The reported size of the new net zero contract had been met with some surprise on social media, given the Place Group’s most recent 2020 accounts list only two employees and net assets of £344,417. The company, based in Penzance, Cornwall, is so small it is exempt from audit.

Official contract documents published online list the deal’s value at £70 billion, excluding VAT – roughly equivalent to the Department for Education’s entire annual budget.

Place Group said in a statement it had “not been awarded a contract for £70 billion”. It said its own income would come from a “very small framework levy that suppliers pay if they win contracts.” Fees are yet to be determined.

Chris Kastel, CEO of E2BN, a consortium of councils offering the deal, said £70 billion marked the “theoretical maximum value that could go through the framework”.

While no government money has been pledged so far, he said it was not an “unreasonable” upper limit given one recent estimate that £140 billion capital investment is needed to decarbonise public services.

The framework will be open to UK-wide public bodies spanning central departments, devolved administrations and education, health, council, NHS, fire and police bodies.

‘No single organisation can be an expert’

Contract documents say Place Group’s role will be to “impartially control, manage and deliver” the framework, and “maintain and integrate such competing sub-contractors as necessary” to ensure choice and best value.

Simon Rule, CEO of the Place Group, called the buying framework “ingenious” in offering public sector bodies a “unique, broad supply chain of specialist sustainability solution providers” who can deliver on net zero commitments.

“No single organisation can be an expert in all areas of sustainability or have the full range of services that can deliver green agenda solutions to the wider public sector,” he said in a statement.

Fellow director Claine Delaney said cutting emissions and value for money were “our mission”.

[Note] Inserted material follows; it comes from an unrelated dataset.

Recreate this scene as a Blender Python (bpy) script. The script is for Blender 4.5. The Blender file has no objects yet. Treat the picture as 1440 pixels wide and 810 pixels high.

Firm ran buying services for south-west schools

The firm describes itself as a “specialist consulting, research, project management and procurement company”. It says its work has included more than 200 multi-academy trust “efficiency and growth projects”, and it offers decarbonisation support directly to schools too.

Place Group, trading as Schools’ Buying Club, also previously ran a buying hub pilot for the DfE in the south-west – reporting it saved schools £26 million. The department subsequently chose to move the programme in-house.

SBC was appointed to run procurement for BPET too, according to the trust’s accounts. The trust’s 2020-21 register of interests notes Claire Delaney, chair of trustees, and Simon Rule, are directors of SBC and Place.

But it says SBC’s contract was ” tendered in the marketplace” and any fees earnt through supplier rebates are provided at cost.

The net zero contract has been awarded by the East of England Broadband Network – known as E2BN – which linked the deal to the government’s goal of slashing three-quarters of emissions from public sector buildings by 2037.

E2BN is a not-for-profit group formed by a group of local authorities to secure value-for-money broadband for eastern schools, but now offering wider buying support to schools nationally and even abroad.

It previously handed SBC a similar £4 billlion contract dubbed “Everything FM” in 2020, running a similar framework for facilities management services.